Why Tony Fernandes should not build QPR a new stadium

Why Tony Fernandes should not build QPR a new stadium

A long time Queens Park Rangers supporter has written an open letter to club chairman Tan Sri Tony Fernandes (pic), advising against the building of a new 40,000-seater stadium to replace Loftus Road.

Daily Telegraph sports writer Thom Gibbs, who has followed QPR for 23 years, praised the AirAsia boss for his ambition, but urged him to proceed with caution in this endeavour.

"The proposed capacity of the new stadium is 40,000, nearly 4,000 more seats than Tottenham Hotspurs's White Hart Lane," Gibbs said.

"But in the past 50 years, the highest average attendance posted by QPR was 23,850 in the 1975/76 season, when the club finished second in the top flight."

Even when QPR were in the top flight last season, the average attendance was just 17,779, not quite hitting the Loftus Road capacity of 18,360 every week, he said.

To regularly fill a stadium that large, QPR would need to be performing spectacularly above their historic level for a sustained period, Gibbs said.

"No club in English football history has ever transcended its status so violently that it is able to attract more than double its established number of fans in the long term."

What would a cavernous 40,000-capacity ground be like in the wholly possible event that QPR are playing at its current level in the Championship? Cold, quiet and not entirely pleasant, he said.

He advised Fernandes to approach his plans for capacity like he was adding salt to a recipe. Putting too much salt at the beginning will result in something which tastes horrible.

"The likes of Middlesbrough, Derby County, Southampton, Cardiff City, Leicester City, Reading and Coventry City left their traditional homes for new grounds which are flawed and interchangeable.

"The new stadiums of these clubs are only identifiable as their own by the colour of the seats."

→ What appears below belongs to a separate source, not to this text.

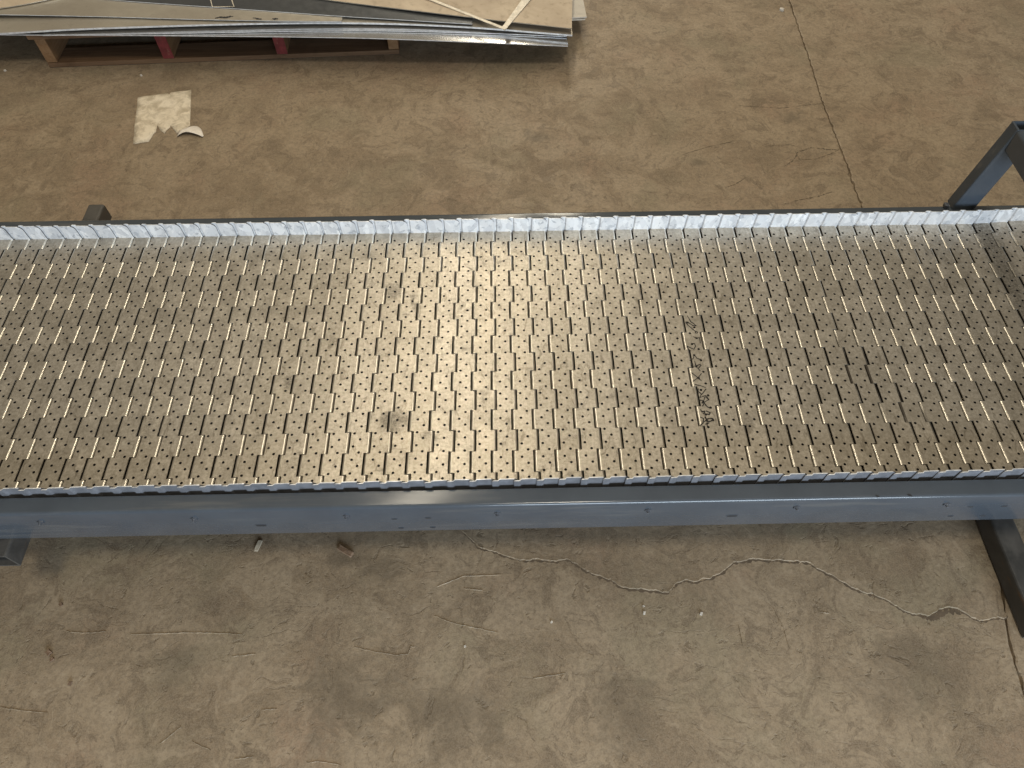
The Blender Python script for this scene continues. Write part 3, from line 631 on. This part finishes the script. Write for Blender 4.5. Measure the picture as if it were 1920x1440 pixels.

Coventry, for example, decided to construct a bigger stadium and in 2005, moved to the Ricoh Arena from Highfield Road.

But now, the club are playing at the Sixfields Stadium, the home ground of Northampton Town, as they were forced to move from the Ricoh Arena due to a rent dispute with the grounds' owners.

Gibbs said: "While Loftus Road is an unsustainable long-term home for QPR, but it is a wonderfully enclosed, intimate and one of the few remaining stadiums in England where a raucous atmosphere can be generated by 13,000 fans.

"To assume that people living next door at the Old Oak development, the site of the proposed stadium, will all want to watch football, or watch QPR, is a bad idea." – December 15, 2013.